Beranda / Berita / Aceh / Pembukaan Lahan di Gambut Tripa Berlanjut, Ratusan Hektar Hutan Hilang

Pembukaan Lahan di Gambut Tripa Berlanjut, Ratusan Hektar Hutan Hilang

Jum`at, 09 Agustus 2024 21:00 WIB

Font: Ukuran: - +

Reporter : Naufal Habibi

8.000 hektar konsesi HGU kelapa sawit berada dalam kawasan lindung gambut Tripa. [Foto: dok. APEL Green Aceh]


DIALEKSIS.COM | Banda Aceh - Kawasan lindung gambut Tripa di Nagan Raya, Aceh kembali menjadi sorotan setelah hasil investigasi terbaru dari Koalisi Selamatkan Lahan dan Hutan Aceh (KSLHA) mengungkapkan adanya aktivitas pembukaan lahan secara ilegal di kawasan tersebut. 

Investigasi tersebut menemukan bahwa ratusan hektar tutupan hutan telah hilang, yang berpotensi membahayakan ekosistem unik di wilayah tersebut, termasuk habitat kritis bagi satwa langka seperti orangutan dan harimau Sumatra.

Rahmat Syukur, Direktur Eksekutif Yayasan APEL Green Aceh, salah satu organisasi yang tergabung dalam KSLHA mengatakan bahwa Kawasan gambut Tripa, yang merupakan bagian dari Kawasan Ekosistem Leuser (KEL), dikenal sebagai salah satu lahan basah paling penting di Indonesia. 

Ekosistem ini tidak hanya berperan penting dalam menjaga keseimbangan iklim global melalui penyimpanan karbon, tetapi juga menjadi rumah bagi keanekaragaman hayati yang luar biasa. 

Namun, meski memiliki nilai ekologi yang sangat tinggi, kawasan ini terus menjadi target perambahan lahan yang masif, utamanya untuk kepentingan industri kelapa sawit.

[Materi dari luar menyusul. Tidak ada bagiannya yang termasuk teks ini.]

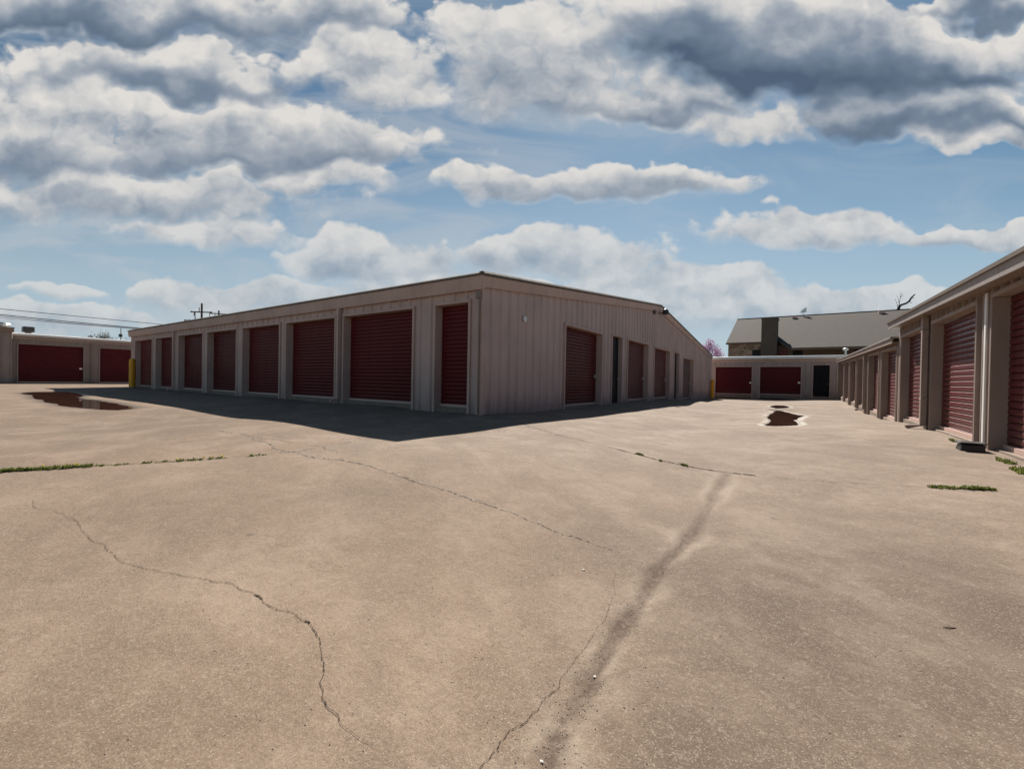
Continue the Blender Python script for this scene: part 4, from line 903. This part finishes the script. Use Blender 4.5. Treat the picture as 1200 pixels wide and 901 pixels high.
scrap(632, 612, 0.0120, 'white scrap near the middle, the farther of two left of the worn channel', 1)
scrap(684, 668, 0.0097, 'white scrap on the pavement between the faint crack and the worn channel', 2)
scrap(697, 793, 0.0083, 'white scrap lying in the worn channel', 3); scrap(635, 893, 0.0075, 'white scrap at the bottom edge by the worn channel', 4)
scrap(1103, 529, 0.0165, 'pale scrap on the pavement left of the black box', 5); scrap(1039, 503, 0.0225, 'pale scrap on the pavement before the downspout on the right', 6)
x, y, z = on_ground(1113, 736, Hg); m = MB(); m.tube([(x - .028, y - .010, z + .003), (x, y, z + .004), (x + .026, y + .018, z + .003)], [.002, .0028, .0018], 6); tag(m.build('twig', MT['twig'], recalc=False), 'small brown twig lying on the pavement at the lower right', 'twig')
b = MB(); rg = random.Random(99)
def stone_bit(b, x, y, s):
    z = Hg(x, y); o = [(1, 0, 0), (-1, 0, 0), (0, 1, 0), (0, -1, 0), (0, 0, 1), (0, 0, -1)]
    b.add([(x + dx * s * rg.uniform(.6, 1.3), y + dy * s * rg.uniform(.6, 1.3), z + s * .3 + dz * s * rg.uniform(.4, .8)) for dx, dy, dz in o], [(0, 2, 4), (2, 1, 4), (1, 3, 4), (3, 0, 4), (2, 0, 5), (1, 2, 5), (3, 1, 5), (0, 3, 5)])
for k in range(2800):
    a = rg.uniform(0, 1) ** .7; dist = .9 + 7.5 * a * a; th = rg.uniform(-.85, .85)
    q = FWD * dist + RGT * dist * math.tan(th) * .9; stone_bit(b, q[0], q[1], rg.choice((.0012, .0015, .002, .002, .003, .0042)))
for k in range(700):
    t = rg.random() ** .8; i = min(int(t * (len(GULLY) - 1)), len(GULLY) - 2); f = t * (len(GULLY) - 1) - i; q = GULLY[i] * (1 - f) + GULLY[i + 1] * f
    stone_bit(b, q[0] + rg.gauss(0, .05), q[1] + rg.gauss(0, .05), rg.choice((.0012, .0015, .002, .003, .0035)))
tag(b.build('grit', MT['grit'], recalc=False), 'loose grit and small stones scattered over the concrete', 'grit', kind='stuff')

"Ini menjadi ancaman Baru bagi Ekosistem Leuser," kata Rahmat Syukur kepada Dialeksis.com, Jumat 9 Agustus 2024.

Ia menyebutkan bahwa dalam laporan yang disampaikan oleh KSLHA, disebutkan bahwa aktivitas deforestasi di kawasan gambut Tripa kini terjadi secara terang-terangan. 

Excavator dan bulldozer dilaporkan sedang meratakan hutan gambut, menghancurkan habitat alami yang sudah terancam. 

Aktivitas ini dianggap sebagai ancaman serius terhadap kelangsungan hidup satwa-satwa langka yang bergantung pada hutan gambut ini, termasuk orangutan Sumatra yang populasinya terus menurun.

Sebagian besar kawasan lindung gambut seluas 11.380,71 hektar saat ini berada di bawah kendali perusahaan-perusahaan perkebunan kelapa sawit melalui Hak Guna Usaha (HGU). 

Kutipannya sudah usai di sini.